Exemplifico. Um carro me fecha no trânsito e o motorista amalucado grita: Seu filho da p*!

 

O que ocorreria comigo? Primeiro eu reagiria manobrando o carro para evitar a colisão. Meu sangue começaria a ferver, pois fui também agredido verbalmente. Até aqui, nada de racional, apenas reações automáticas. Surgem outros passos, agora reflexivos. Meu julgamento me autoriza a decidir que o motorista errou. E mais, autoriza a ratificar o meu sentimento de ser injuriado pela ofensa proferida. Entretanto, antes de permitir o revide, a razão faz outros alertas:

 

Qual a vantagem da vingança? Não houve danos e o outro motorista já está se afastando. Não há sequer uma ameaça que se mantenha sobre mim.

 

A razão aponta que eu também já mandei mentalmente mil motoristas à p* que pariu. Alerta que certamente eu também já cometi equívocos no trânsito. Após estas reflexões, toda aquela energia que tendia a me fazer reagir violentamente, dissipou-se.

     

Neste exemplo, o uso da razão impediu o surgimento da ira. Entretanto, se me irasse, esta emoção esmagaria a razão. Provavelmente eu agiria com violência e teria como reação mais violência ainda. Talvez até provocando a minha morte ou do agressor. 

 

Vejamos que a ira é sempre desproporcional a injúria. Neste caso, de uma simples infração de trânsito ao risco de provocar a morte.

 

Nós somos os únicos animais que podemos julgar o que nos acontece. Julgamos por que somos conscientes da nossa história, por que somos sujeitos políticos e argumentativos. Neste contexto cabe a pergunta com que me afastarei de Sêneca:

 

Todos usamos em igual medida a razão para julgar?

 

A razão só existe em nós por que somos sujeitos de linguagem.
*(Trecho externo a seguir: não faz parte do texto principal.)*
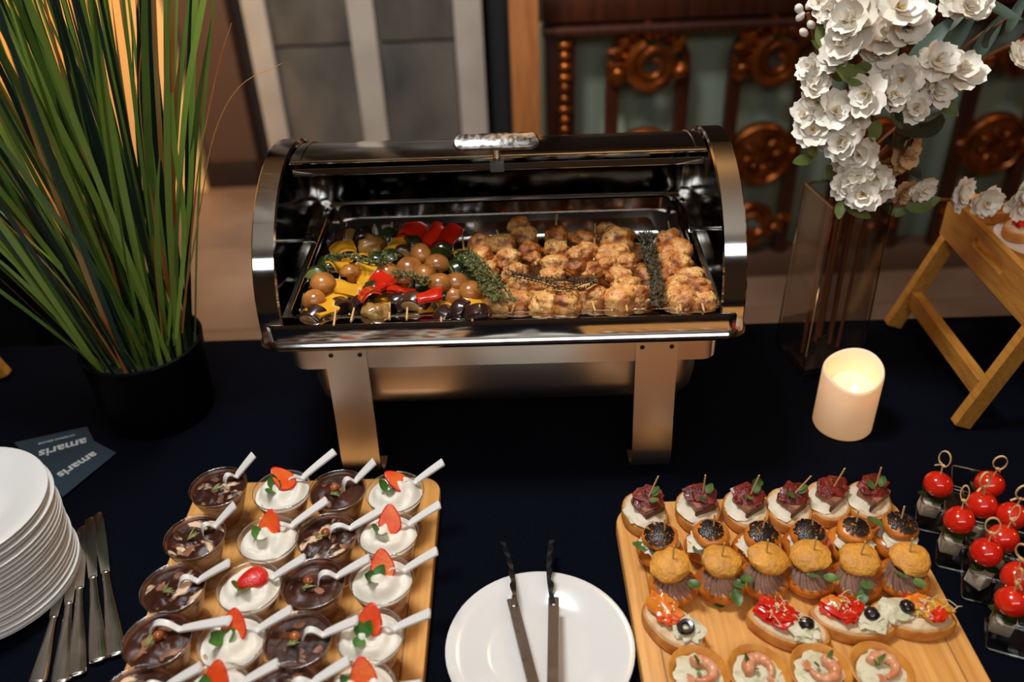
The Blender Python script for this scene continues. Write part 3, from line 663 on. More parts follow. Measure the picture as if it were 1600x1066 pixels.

O que permite que possamos defini-la, para fins deste texto, como: a capacidade de julgar os fatos com argumentos (para justificar os fatos ou para entende-los). É a capacidade, através dos argumentos, de tirarmos conclusões.

 

Após tirarmos as conclusões, podemos resolver os problemas que as relações humanas nos impõem.

 

Respondendo a pergunta anterior: entendo que nem todos usam a razão com igual maestria. Há os mais hábeis. Aqueles que estão acostumados a interpretar, a argumentar, a compreender e a manter-se aberto aos argumentos novos. Ao contrário, há os sujeitos broncos, egocentrados. Desacostumados a argumentar, apenas afirmam suas verdades e pouco ouvem. Para estes, assim como sabem que a terra é plana, suas certezas centradas em suas vivências valem para todos.

 

Os broncos se sentem como se fossem o norte das bússolas. E como sabe-se, caso a bússola não marque o norte, o que está errado é sempre o equipamento. Deve ser consertado ou (preferencialmente) descartado.

 

Quando a razão é frágil, danificada pelo pouco uso que o sujeito dela faz, a criatura bronca ao se sentir atingida por outra pessoa, salta rapidamente para a ira e da ira para a violência. A razão enfraquecida não tem força para conter o sujeito bruto. 

 

Então, como qualquer animal, ao sentir-se ofendido salta para a agressão sem escalas.

 

Quem é o sujeito bruto, bronco? Aquele que não lê textos complexos, que tem pouco vocabulário, pouca imaginação  e a capacidade de interpretação esta seriamente danificada.

 

Para o bruto a ira é um hábito, a reflexão uma exceção. São mais instintuais que racionais. São perigosos.

 

A ira não é coragem, é burrice. A hesitação não é covardia, é reflexão. Coragem é refletir, avaliar, equalizar e responder civilizadamente. Quanto mais estúpido e ignorante, tanto mais irado é.  É quase uma fórmula matemática.

 

Agora reflitamos, nós que não somos brutos.

 

Quem nos rodeia? Quem são odiadores? Eles pregam a violência e a morte? Adoram torturadores e dizem que o racismo não existe? Gostam das ditaduras e rezam em igrejas vendidas?

 

Caso as respostas sejam afirmativas, cuidado. Com certeza cultuam a ira.